- [Set task] Output all of the data below exactly as given.

====

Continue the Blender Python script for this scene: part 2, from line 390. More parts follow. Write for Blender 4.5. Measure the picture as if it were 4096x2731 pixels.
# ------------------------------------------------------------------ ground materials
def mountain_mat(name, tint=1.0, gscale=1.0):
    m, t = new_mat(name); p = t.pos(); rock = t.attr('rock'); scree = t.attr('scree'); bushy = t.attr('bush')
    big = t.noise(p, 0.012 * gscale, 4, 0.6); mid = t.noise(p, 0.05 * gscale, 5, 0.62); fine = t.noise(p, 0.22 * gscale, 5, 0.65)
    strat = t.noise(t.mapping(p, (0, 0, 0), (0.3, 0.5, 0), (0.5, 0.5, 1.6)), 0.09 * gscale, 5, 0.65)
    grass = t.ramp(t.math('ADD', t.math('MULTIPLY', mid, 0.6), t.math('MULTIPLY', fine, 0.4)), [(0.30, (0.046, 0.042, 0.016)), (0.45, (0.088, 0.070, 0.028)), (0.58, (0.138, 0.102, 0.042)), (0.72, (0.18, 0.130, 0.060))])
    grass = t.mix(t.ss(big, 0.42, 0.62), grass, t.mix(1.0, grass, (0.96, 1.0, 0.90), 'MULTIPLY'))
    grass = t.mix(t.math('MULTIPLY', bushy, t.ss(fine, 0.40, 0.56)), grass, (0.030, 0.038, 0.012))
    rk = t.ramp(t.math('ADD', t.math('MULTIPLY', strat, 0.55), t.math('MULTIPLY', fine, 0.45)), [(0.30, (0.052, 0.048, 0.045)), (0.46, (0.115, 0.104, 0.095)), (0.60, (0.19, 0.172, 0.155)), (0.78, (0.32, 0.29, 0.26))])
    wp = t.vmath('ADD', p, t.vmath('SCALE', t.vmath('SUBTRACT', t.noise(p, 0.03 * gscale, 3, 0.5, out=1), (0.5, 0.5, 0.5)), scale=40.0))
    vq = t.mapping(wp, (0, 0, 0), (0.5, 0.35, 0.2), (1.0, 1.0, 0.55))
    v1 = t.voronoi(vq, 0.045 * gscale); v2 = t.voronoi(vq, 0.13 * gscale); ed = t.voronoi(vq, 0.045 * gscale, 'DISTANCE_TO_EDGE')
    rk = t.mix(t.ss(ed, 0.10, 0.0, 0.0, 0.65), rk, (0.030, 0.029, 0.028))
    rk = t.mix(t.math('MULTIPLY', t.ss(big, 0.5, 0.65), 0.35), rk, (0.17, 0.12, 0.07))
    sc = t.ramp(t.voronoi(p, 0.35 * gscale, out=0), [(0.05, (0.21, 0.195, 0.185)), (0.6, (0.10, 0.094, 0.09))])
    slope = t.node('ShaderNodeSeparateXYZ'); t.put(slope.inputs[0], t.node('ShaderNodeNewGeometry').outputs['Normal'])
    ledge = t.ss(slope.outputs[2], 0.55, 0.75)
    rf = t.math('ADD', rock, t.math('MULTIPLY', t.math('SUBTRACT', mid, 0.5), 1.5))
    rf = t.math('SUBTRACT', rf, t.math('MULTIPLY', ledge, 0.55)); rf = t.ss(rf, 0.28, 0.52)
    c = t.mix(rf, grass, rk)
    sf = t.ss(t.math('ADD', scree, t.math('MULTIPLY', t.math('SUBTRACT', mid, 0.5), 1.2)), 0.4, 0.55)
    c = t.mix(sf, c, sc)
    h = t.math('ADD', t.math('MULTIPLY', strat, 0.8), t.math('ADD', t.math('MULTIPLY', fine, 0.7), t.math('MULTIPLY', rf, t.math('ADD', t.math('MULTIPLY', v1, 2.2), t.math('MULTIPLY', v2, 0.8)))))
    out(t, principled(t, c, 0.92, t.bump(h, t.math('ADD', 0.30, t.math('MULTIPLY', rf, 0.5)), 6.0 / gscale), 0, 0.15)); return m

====

- [Answer]
Continue the Blender Python script for this scene: part 2, from line 390. More parts follow. Write for Blender 4.5. Measure the picture as if it were 4096x2731 pixels.
# ------------------------------------------------------------------ ground materials
def mountain_mat(name, tint=1.0, gscale=1.0):
    m, t = new_mat(name); p = t.pos(); rock = t.attr('rock'); scree = t.attr('scree'); bushy = t.attr('bush')
    big = t.noise(p, 0.012 * gscale, 4, 0.6); mid = t.noise(p, 0.05 * gscale, 5, 0.62); fine = t.noise(p, 0.22 * gscale, 5, 0.65)
    strat = t.noise(t.mapping(p, (0, 0, 0), (0.3, 0.5, 0), (0.5, 0.5, 1.6)), 0.09 * gscale, 5, 0.65)
    grass = t.ramp(t.math('ADD', t.math('MULTIPLY', mid, 0.6), t.math('MULTIPLY', fine, 0.4)), [(0.30, (0.046, 0.042, 0.016)), (0.45, (0.088, 0.070, 0.028)), (0.58, (0.138, 0.102, 0.042)), (0.72, (0.18, 0.130, 0.060))])
    grass = t.mix(t.ss(big, 0.42, 0.62), grass, t.mix(1.0, grass, (0.96, 1.0, 0.90), 'MULTIPLY'))
    grass = t.mix(t.math('MULTIPLY', bushy, t.ss(fine, 0.40, 0.56)), grass, (0.030, 0.038, 0.012))
    rk = t.ramp(t.math('ADD', t.math('MULTIPLY', strat, 0.55), t.math('MULTIPLY', fine, 0.45)), [(0.30, (0.052, 0.048, 0.045)), (0.46, (0.115, 0.104, 0.095)), (0.60, (0.19, 0.172, 0.155)), (0.78, (0.32, 0.29, 0.26))])
    wp = t.vmath('ADD', p, t.vmath('SCALE', t.vmath('SUBTRACT', t.noise(p, 0.03 * gscale, 3, 0.5, out=1), (0.5, 0.5, 0.5)), scale=40.0))
    vq = t.mapping(wp, (0, 0, 0), (0.5, 0.35, 0.2), (1.0, 1.0, 0.55))
    v1 = t.voronoi(vq, 0.045 * gscale); v2 = t.voronoi(vq, 0.13 * gscale); ed = t.voronoi(vq, 0.045 * gscale, 'DISTANCE_TO_EDGE')
    rk = t.mix(t.ss(ed, 0.10, 0.0, 0.0, 0.65), rk, (0.030, 0.029, 0.028))
    rk = t.mix(t.math('MULTIPLY', t.ss(big, 0.5, 0.65), 0.35), rk, (0.17, 0.12, 0.07))
    sc = t.ramp(t.voronoi(p, 0.35 * gscale, out=0), [(0.05, (0.21, 0.195, 0.185)), (0.6, (0.10, 0.094, 0.09))])
    slope = t.node('ShaderNodeSeparateXYZ'); t.put(slope.inputs[0], t.node('ShaderNodeNewGeometry').outputs['Normal'])
    ledge = t.ss(slope.outputs[2], 0.55, 0.75)
    rf = t.math('ADD', rock, t.math('MULTIPLY', t.math('SUBTRACT', mid, 0.5), 1.5))
    rf = t.math('SUBTRACT', rf, t.math('MULTIPLY', ledge, 0.55)); rf = t.ss(rf, 0.28, 0.52)
    c = t.mix(rf, grass, rk)
    sf = t.ss(t.math('ADD', scree, t.math('MULTIPLY', t.math('SUBTRACT', mid, 0.5), 1.2)), 0.4, 0.55)
    c = t.mix(sf, c, sc)
    h = t.math('ADD', t.math('MULTIPLY', strat, 0.8), t.math('ADD', t.math('MULTIPLY', fine, 0.7), t.math('MULTIPLY', rf, t.math('ADD', t.math('MULTIPLY', v1, 2.2), t.math('MULTIPLY', v2, 0.8)))))
    out(t, principled(t, c, 0.92, t.bump(h, t.math('ADD', 0.30, t.math('MULTIPLY', rf, 0.5)), 6.0 / gscale), 0, 0.15)); return m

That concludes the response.